Our Boys Are Never Playing Football

Our boys are never playing football, I told my husband. Too dangerous and too unnatural. I said that when they were babes; both under two years old and a third boy not even around yet.

Fast forward a few years and in the last week, I have been kicked, head-butted, kneed in the face and pistol-whipped. The last resulted in a busted lip. All have been committed by males age 5 and under.

They have tried to ride me, climb up me and tackle me.

I’m not always their focus.

They have also tried to ride, climb and tackle each other. They see someone – brother, friend, grandparent, stranger child they just met – and their instinct is: Charge! Or to chase each other. Or bump. Or shove.

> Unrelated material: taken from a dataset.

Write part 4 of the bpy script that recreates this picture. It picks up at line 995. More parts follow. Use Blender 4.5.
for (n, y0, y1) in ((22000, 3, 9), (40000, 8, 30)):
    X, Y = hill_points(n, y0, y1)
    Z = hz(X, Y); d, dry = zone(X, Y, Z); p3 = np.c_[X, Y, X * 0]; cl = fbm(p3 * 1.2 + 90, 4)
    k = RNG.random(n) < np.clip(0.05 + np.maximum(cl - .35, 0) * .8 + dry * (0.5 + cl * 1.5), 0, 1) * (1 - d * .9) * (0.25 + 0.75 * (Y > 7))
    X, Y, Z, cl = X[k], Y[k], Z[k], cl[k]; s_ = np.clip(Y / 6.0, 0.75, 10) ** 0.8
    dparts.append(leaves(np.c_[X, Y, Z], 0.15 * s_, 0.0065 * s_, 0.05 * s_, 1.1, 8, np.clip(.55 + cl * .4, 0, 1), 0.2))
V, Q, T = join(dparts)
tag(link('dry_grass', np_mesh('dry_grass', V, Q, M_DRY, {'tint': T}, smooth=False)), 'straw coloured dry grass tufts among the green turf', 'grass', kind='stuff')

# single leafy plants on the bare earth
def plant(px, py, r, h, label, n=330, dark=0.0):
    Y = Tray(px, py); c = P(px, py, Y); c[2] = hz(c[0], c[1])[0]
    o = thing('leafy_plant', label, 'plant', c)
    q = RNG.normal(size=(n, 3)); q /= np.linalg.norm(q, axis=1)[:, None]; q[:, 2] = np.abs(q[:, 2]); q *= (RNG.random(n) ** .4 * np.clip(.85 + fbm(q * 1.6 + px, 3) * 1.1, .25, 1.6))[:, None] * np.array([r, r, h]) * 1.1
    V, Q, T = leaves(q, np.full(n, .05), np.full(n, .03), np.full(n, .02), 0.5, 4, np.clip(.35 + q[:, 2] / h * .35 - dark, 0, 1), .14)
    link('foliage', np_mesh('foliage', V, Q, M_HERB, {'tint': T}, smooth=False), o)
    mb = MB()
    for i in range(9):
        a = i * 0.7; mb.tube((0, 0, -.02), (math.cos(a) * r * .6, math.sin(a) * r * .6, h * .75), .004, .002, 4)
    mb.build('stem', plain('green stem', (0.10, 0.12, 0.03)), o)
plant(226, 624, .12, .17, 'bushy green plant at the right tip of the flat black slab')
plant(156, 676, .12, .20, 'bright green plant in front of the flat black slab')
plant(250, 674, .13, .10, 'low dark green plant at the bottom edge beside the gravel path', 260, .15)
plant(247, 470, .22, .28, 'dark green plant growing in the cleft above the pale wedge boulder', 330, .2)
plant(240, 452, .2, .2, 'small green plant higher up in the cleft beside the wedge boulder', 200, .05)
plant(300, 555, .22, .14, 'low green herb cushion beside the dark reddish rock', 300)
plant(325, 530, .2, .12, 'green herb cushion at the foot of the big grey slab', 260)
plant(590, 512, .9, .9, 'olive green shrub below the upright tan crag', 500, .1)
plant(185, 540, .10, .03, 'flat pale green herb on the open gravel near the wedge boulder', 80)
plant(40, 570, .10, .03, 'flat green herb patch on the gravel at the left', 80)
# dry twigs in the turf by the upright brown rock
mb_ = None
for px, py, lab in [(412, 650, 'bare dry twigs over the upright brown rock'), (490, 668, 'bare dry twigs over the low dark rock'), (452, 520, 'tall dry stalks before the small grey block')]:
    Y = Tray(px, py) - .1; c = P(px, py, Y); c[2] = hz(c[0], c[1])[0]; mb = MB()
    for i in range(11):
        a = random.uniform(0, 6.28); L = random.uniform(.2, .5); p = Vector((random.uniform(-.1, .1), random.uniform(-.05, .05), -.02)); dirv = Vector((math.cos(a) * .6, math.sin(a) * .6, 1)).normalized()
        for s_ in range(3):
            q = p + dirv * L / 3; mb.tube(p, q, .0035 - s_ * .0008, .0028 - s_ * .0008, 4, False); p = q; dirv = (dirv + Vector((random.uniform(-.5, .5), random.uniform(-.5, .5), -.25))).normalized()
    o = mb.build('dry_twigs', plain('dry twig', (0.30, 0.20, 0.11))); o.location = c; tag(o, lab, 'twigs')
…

Sometimes there are tears, but they are momentary, temporary and fleeting. Then they go right back at it.

I used to think football was so violent. It used to seem so unnatural. I didn’t get it at all.

But now I see it. Quite frankly I still don’t entirely get it. The innate desire to wrestle, run in circles and roll around on the ground. Yet, I can see the beginnings of football through my three boys.

Running away from everyone with the ball tightly in your grasp. Chasing the person with the ball. Tackling whoever is in your way – whether or not they have the ball. Jumping and diving. Kicking and throwing the ball. Blocking and dodging. Pinning down a brother or anyone near by.

I may have declared that my boys are never playing football, but I have been proved wrong.

Football is basically what my young boys do everyday. The only thing that separates them from those playing on Saturdays and Sundays is that they keep score on Saturdays and Sundays (and the $).

Where this might sound rough and violent, it’s all done with smiles, squeals, and laughter. Loud smiles, squeals, and laughter. But always with smiles, squeals, and laughter.

And what did they miss most about their daddy being out of town for 6 weeks: wrestling!